Jakarta - Krisis iklim yang melanda Indonesia mengancam untuk merampas lebih dari sekadar kesehatan dan tempat tinggal anak-anak; ia juga membahayakan masa depan pendidikan mereka. UNICEF dalam analisisnya memperingatkan bahwa guncangan iklim yang semakin sering terjadi berpotensi mengganggu sistem pendidikan secara masif, mengikis capaian pembelajaran, dan mendorong peningkatan angka putus sekolah. Ancaman terhadap pendidikan ini berisiko menciptakan kesenjangan kemampuan yang permanen dan menghasilkan 'generasi yang hilang' yang tidak siap menghadapi tantangan abad ke-21.
Ancaman langsung terlihat dari kerusakan fisik infrastruktur pendidikan. Ribuan sekolah di Indonesia berlokasi di daerah rawan bencana seperti daerah pesisir atau dekat sungai. Ketika banjir bandang atau badai menerjang, gedung sekolah dapat rusak parah, hanyut, atau terendam dalam waktu lama. Bahkan jika struktur bangunan utuh, peralatan belajar seperti buku, komputer, dan meja kursi sering kali hancur. Proses rehabilitasi dan rekonstruksi memakan waktu yang lama, selama itu anak-anak kehilangan tempat belajar yang layak.

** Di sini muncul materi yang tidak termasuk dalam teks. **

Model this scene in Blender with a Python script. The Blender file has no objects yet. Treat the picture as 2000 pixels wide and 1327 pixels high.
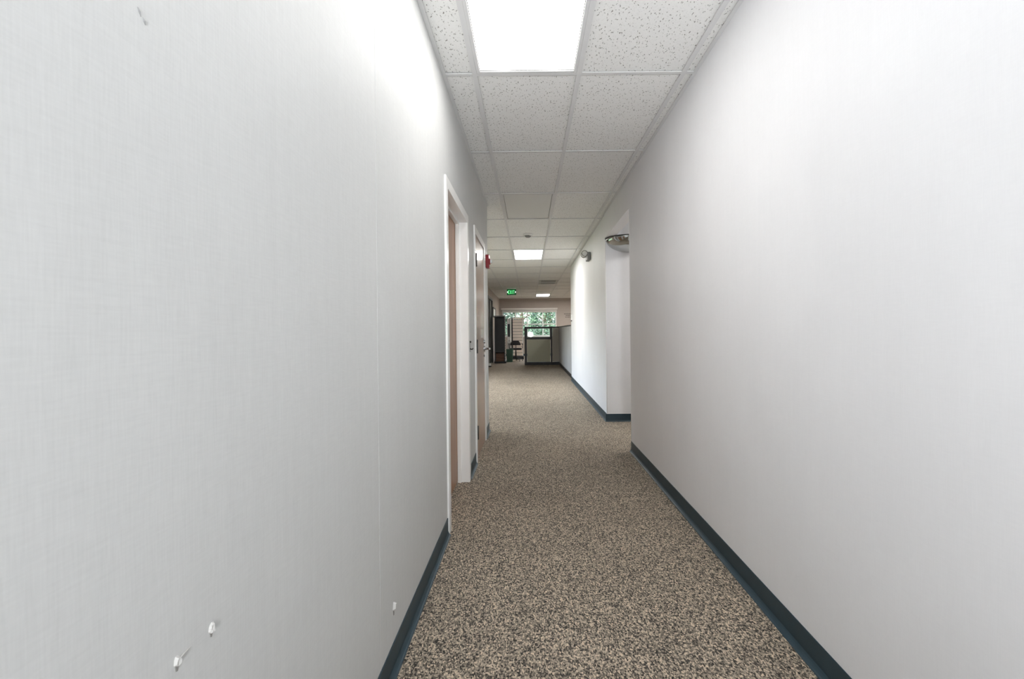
import bpy, bmesh, math, random
from mathutils import Vector, Matrix
random.seed(7)
PI = math.pi
S = bpy.context.scene
C = S.collection

# ------------------------------------------------------------------ camera, world, exposure
cam_d = bpy.data.cameras.new('camera')
cam_d.sensor_width = 36.0
cam_d.lens = 36.0 * 940 / 2000
cam_d.shift_x = -(1033 - 1000) / 2000
cam_d.shift_y = -(663.5 - 646) / 2000
cam_d.clip_start = 0.05
cam_d.clip_end = 200
cam = bpy.data.objects.new('camera', cam_d)
C.objects.link(cam)
CAM_Z = 1.19
cam.matrix_world = (Matrix.Translation((0, 0, CAM_Z)) @ Matrix.Rotation(PI / 2, 4, 'X')
                    @ Matrix.Rotation(math.radians(-0.6), 4, 'Z'))
S.camera = cam

w = bpy.data.worlds.new('sky')
S.world = w
w.use_nodes = True
nt = w.node_tree
nt.nodes.clear()
wo = nt.nodes.new('ShaderNodeOutputWorld')
bg = nt.nodes.new('ShaderNodeBackground')
sk = nt.nodes.new('ShaderNodeTexSky')
sk.sky_type = 'NISHITA'
sk.sun_disc = False
sk.sun_elevation = math.radians(50)
sk.sun_rotation = math.radians(200)
sk.air_density = 1.0
sk.dust_density = 4.0
nt.links.new(sk.outputs[0], bg.inputs[0])
bg.inputs[1].default_value = 1.5
nt.links.new(bg.outputs[0], wo.inputs[0])

S.view_settings.view_transform = 'Standard'
S.view_settings.look = 'None'
S.view_settings.gamma = 1.0
S.view_settings.use_curve_mapping = False
S.view_settings.exposure = 0.86
S.cycles.use_adaptive_sampling = True
S.cycles.adaptive_threshold = 0.03
S.cycles.caustics_refractive = False
S.cycles.caustics_reflective = False
S.cycles.max_bounces = 9
LIGHT_FAR = 14.5
LIGHT_L = 4.6          # radiance of the lit ceiling panels

# added fill lamp well behind the camera, lifts the near walls and ceiling
fl = bpy.data.lights.new('fill_lamp', 'AREA')
fl.shape = 'DISK'
fl.size = 0.35
fl.energy = 25
fl.color = (0.95, 0.975, 1.0)
fl.spread = math.radians(100)
flo = bpy.data.objects.new('fill_lamp', fl)
flo.location = (0.1, -2.0, 0.9)
flo.rotation_euler = Vector((0.1, 0.87, 0.42)).to_track_quat('-Z', 'Y').to_euler()
C.objects.link(flo)

# ------------------------------------------------------------------ materials
def lin(c):
    return tuple(((v / 255) / 12.92 if v / 255 <= 0.04045 else ((v / 255 + 0.055) / 1.055) ** 2.4) for v in c) + (1.0,)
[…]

Selain kerusakan langsung, sekolah juga sering kali beralih fungsi menjadi tempat pengungsian sementara bagi korban bencana. Sementara fungsi kemanusiaan ini penting, konsekuensinya adalah proses belajar-mengajar terpaksa dihentikan untuk waktu yang tidak pasti. Anak-anak pengungsi kehilangan rutinitas belajar mereka, sementara anak-anak dari komunitas setempat yang sekolahnya dipakai mengungsi juga ikut terganggu hak pendidikannya.
Dampak tidak langsung melalui ekonomi keluarga juga sangat kuat. Bencana iklim yang menghancurkan lahan pertanian, tambak, atau usaha kecil dapat memicu kemiskinan mendadak. Dalam situasi seperti ini, anak-anak sering kali menjadi korban terselubung: mereka mungkin dipaksa untuk berhenti sekolah agar dapat bekerja membantu menopang ekonomi keluarga atau mengurus saudara yang sakit. Putus sekolah akibat tekanan ekonomi pascabencana adalah fenomena yang banyak dilaporkan namun kurang mendapat perhatian dalam respons pemulihan.
Gangguan berulang pada pendidikan memiliki efek kumulatif yang merusak. Setiap kali proses belajar terputus, anak akan tertinggal dalam kurikulum. Jika hal ini terjadi berulang kali, kesenjangan pembelajaran antara anak di daerah rawan bencana dengan anak di daerah yang lebih aman akan semakin melebar. Akibatnya, krisis iklim dapat memperparah ketimpangan pendidikan yang sudah ada dan mengurangi mobilitas sosial anak-anak dari keluarga miskin dan terdampak.
Oleh karena itu, membangun ketahanan sistem pendidikan terhadap iklim adalah sebuah keharusan. Ini termasuk membangun sekolah baru di lokasi yang lebih aman, merenovasi sekolah lama dengan standar bangunan tahan bencana, serta mengembangkan sistem pembelajaran daring hibrida yang dapat terus berjalan saat sekolah fisik tidak dapat diakses. Pelatihan guru untuk menangani trauma pascabencana pada siswa juga penting untuk menciptakan lingkungan belajar yang suportif.
Melindungi pendidikan anak dari guncangan iklim sama dengan melindungi modal intelektual dan sosial bangsa. Tanpa upaya serius untuk memastikan kesinambungan belajar di tengah krisis, Indonesia berisiko kehilangan potensi dari sebagian besar generasi penerusnya. Investasi pada pendidikan yang tangguh iklim adalah investasi paling pasti untuk masa depan yang lebih cerdas, adaptif, dan berkelanjutan.